Michael Sliwkowski: "Mat's pieces on the present album reveal a consistent structural approach, where a written melodic row is introduced and then improvised upon, the aim being to achieve a sense of integral compositional logic on a solo instrument. The title track, 'Trinity', where three tone rows enter into fugue-like polyphony, is a particularly striking instance of thinking on multiple levels without abandoning a sense of musical flow. The same is true of 'November 1st', where Maneri seems to become two separate voices in an unplanned allusion to the adagio of Elliott Carter's first string quartet. It is in such moments that one can claim that the music itself is in dialogue with the solo performer.

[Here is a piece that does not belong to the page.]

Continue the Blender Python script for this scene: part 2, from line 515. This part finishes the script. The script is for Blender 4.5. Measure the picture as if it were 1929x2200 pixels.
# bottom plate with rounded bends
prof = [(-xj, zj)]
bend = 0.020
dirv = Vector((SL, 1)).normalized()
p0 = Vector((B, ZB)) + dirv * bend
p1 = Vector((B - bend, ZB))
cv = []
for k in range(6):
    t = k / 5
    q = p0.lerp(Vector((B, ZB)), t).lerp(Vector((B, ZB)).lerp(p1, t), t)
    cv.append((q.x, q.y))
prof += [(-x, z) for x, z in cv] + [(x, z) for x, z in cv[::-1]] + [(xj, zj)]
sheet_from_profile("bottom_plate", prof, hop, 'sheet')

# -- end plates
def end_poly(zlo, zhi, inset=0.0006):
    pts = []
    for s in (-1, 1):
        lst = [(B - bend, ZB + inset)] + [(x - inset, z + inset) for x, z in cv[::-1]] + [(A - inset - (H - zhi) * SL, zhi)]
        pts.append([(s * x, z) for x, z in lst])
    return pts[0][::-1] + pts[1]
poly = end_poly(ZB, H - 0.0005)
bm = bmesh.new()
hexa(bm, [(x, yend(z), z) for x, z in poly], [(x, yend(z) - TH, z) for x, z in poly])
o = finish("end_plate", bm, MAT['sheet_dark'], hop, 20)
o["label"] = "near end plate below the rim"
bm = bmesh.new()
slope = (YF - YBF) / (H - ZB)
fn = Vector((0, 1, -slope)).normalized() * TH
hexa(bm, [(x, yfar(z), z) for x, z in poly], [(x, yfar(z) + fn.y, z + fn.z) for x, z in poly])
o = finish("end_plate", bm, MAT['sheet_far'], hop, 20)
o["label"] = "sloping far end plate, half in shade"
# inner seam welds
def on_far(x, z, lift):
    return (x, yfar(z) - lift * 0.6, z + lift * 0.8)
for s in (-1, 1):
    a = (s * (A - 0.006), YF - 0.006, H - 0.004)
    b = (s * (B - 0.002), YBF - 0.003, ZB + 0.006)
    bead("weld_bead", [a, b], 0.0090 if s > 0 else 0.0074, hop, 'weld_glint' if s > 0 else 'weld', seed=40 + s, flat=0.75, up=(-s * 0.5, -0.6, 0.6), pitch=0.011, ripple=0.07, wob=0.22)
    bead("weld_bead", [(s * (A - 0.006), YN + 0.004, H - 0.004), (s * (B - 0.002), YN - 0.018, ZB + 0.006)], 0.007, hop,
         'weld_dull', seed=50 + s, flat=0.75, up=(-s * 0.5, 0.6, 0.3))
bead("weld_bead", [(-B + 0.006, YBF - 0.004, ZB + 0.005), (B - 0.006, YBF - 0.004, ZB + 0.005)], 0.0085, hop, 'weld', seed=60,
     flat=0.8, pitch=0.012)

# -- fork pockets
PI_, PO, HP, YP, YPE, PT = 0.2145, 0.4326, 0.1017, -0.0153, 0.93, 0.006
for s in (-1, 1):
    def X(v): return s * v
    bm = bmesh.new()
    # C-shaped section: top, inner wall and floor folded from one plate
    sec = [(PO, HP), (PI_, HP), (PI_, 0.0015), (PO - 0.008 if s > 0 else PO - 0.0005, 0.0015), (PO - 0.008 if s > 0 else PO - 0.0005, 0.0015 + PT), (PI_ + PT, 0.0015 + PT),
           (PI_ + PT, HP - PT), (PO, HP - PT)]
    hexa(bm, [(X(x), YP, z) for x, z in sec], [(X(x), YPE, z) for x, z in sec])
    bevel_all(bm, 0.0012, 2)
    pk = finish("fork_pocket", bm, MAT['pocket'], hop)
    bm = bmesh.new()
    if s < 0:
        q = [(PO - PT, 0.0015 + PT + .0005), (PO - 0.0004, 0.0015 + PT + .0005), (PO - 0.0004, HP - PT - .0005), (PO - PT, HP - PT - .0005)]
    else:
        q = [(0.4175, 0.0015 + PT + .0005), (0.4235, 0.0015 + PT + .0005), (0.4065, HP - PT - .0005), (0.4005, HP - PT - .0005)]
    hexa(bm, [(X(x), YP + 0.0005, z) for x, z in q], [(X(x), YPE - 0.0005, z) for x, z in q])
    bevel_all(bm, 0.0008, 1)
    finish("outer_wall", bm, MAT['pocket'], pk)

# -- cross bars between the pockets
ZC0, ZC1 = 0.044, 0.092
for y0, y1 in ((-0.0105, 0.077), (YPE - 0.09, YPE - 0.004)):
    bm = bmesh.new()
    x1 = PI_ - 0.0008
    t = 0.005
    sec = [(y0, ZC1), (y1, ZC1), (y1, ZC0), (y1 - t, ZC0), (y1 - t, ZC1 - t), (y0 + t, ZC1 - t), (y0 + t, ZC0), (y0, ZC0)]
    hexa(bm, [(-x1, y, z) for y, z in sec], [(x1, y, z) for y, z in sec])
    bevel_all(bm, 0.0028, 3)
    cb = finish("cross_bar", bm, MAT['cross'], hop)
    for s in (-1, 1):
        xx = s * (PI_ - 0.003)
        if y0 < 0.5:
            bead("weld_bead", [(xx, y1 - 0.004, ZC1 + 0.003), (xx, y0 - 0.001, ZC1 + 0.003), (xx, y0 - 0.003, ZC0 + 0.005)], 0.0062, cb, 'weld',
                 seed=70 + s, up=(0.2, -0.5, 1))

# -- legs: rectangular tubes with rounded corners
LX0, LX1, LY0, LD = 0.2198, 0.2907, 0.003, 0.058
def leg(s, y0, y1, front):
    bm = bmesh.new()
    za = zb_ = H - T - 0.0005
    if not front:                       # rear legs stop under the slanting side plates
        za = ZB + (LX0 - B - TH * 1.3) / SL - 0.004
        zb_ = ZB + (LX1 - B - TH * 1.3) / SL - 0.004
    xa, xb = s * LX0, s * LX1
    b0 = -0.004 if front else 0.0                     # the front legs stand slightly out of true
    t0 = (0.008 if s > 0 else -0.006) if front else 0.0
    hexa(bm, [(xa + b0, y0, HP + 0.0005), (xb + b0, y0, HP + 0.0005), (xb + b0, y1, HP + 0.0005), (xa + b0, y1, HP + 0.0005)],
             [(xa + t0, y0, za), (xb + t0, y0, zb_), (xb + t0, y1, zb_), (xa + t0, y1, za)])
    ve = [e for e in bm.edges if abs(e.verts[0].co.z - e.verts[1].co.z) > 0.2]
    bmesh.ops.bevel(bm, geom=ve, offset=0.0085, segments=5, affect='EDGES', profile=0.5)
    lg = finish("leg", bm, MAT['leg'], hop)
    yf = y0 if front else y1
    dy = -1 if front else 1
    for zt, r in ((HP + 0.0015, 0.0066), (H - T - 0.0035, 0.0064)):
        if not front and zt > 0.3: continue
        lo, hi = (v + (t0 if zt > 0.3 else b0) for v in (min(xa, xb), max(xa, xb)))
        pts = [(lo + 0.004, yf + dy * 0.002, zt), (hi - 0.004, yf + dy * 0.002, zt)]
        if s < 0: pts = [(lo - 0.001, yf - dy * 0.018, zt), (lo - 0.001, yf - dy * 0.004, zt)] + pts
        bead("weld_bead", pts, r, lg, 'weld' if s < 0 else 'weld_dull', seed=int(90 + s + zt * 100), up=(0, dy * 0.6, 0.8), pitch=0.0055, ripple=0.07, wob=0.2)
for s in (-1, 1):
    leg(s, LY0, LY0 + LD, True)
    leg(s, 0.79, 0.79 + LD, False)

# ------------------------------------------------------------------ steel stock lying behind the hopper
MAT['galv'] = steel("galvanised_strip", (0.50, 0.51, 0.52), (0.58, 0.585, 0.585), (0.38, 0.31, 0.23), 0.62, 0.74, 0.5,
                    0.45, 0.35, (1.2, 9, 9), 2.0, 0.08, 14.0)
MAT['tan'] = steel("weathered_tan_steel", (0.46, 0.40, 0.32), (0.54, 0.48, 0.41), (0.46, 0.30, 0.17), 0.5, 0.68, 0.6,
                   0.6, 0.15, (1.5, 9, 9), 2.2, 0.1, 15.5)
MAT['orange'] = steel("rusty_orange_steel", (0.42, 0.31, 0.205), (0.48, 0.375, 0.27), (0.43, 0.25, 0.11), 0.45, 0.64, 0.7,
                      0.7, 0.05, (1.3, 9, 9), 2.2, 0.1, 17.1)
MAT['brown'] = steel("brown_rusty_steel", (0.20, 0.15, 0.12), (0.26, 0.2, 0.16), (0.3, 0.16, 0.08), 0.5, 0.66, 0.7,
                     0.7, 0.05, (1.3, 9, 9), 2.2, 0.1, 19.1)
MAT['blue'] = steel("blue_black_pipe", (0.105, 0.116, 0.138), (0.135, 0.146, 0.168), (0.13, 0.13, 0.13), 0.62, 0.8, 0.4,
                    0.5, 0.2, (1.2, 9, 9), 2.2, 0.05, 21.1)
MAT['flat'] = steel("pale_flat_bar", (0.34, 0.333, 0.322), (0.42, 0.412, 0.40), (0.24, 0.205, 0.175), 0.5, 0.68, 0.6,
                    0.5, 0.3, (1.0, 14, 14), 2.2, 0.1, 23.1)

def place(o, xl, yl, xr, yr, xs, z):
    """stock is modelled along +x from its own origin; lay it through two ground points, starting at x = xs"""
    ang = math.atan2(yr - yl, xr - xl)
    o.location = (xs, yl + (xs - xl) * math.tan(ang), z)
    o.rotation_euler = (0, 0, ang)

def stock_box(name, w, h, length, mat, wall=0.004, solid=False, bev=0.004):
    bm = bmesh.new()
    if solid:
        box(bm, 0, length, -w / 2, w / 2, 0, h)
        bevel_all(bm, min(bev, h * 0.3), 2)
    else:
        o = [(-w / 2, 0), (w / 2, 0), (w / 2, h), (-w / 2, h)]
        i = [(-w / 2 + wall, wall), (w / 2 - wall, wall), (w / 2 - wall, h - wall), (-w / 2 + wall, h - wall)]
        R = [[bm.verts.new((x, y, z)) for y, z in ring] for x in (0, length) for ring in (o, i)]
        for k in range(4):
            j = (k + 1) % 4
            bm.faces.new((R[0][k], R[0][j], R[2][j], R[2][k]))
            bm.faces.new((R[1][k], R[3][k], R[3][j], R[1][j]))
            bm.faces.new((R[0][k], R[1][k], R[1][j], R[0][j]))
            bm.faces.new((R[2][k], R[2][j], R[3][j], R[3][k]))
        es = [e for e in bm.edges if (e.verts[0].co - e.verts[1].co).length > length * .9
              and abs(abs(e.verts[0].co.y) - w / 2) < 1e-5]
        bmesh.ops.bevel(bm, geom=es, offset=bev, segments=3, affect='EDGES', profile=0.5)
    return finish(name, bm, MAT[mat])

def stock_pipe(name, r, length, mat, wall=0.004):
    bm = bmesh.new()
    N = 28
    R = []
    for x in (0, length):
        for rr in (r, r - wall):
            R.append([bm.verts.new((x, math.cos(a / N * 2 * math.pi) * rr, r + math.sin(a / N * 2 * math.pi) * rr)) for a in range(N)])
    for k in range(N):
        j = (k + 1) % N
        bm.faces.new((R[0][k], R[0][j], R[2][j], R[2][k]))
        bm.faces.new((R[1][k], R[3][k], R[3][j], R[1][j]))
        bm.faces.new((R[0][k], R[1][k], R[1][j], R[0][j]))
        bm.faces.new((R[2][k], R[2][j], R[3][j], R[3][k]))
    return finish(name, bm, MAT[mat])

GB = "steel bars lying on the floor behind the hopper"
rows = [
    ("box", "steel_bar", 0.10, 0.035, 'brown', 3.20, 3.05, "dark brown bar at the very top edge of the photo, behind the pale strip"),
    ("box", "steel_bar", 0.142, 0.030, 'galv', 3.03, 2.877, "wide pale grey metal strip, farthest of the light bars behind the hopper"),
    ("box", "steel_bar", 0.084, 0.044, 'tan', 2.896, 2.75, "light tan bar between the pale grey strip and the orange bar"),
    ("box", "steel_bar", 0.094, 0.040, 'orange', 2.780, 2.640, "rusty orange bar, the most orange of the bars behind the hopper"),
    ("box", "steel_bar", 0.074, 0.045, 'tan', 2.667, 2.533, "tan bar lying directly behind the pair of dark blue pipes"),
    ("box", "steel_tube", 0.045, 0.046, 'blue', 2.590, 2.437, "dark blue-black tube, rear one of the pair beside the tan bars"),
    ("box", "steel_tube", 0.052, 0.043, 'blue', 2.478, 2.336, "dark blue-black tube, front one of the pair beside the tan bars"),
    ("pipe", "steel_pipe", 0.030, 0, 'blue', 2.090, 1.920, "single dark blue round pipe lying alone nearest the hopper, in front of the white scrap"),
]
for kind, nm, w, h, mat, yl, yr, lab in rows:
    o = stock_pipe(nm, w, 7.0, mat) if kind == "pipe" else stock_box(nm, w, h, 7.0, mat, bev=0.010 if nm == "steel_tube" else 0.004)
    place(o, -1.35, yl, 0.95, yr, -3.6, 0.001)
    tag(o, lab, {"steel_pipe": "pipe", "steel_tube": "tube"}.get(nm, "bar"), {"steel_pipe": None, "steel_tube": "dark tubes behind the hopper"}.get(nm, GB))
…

"Then there are the interpretations of other composers: Eric Dolphy's trademark intervallic leaps, which Mat makes sound flowing and natural, are on display in 'Iron Man', and, in a synthesis John Coltrane himself aspired towards, 'Sun Ship' is rethought by way of India. On 'Sun Ship' the deep tones of the viola start out slowly and then explode in dazzling rhythmic patterns, making explicit the connection Mat feels with the music of India."

Mat Maneri is planning a series of solo concerts, based around the "Trinity", pieces in America. The trio with Mat, Barre Phillips and Joe Maneri will be touring on both sides of the Atlantic in 2001 (check the ECM web site at for more details). Mat Maneri goes back into the studio in March 2001 to participate in an ECM "production project" with Scottish singer/songwriter Robin Williamson.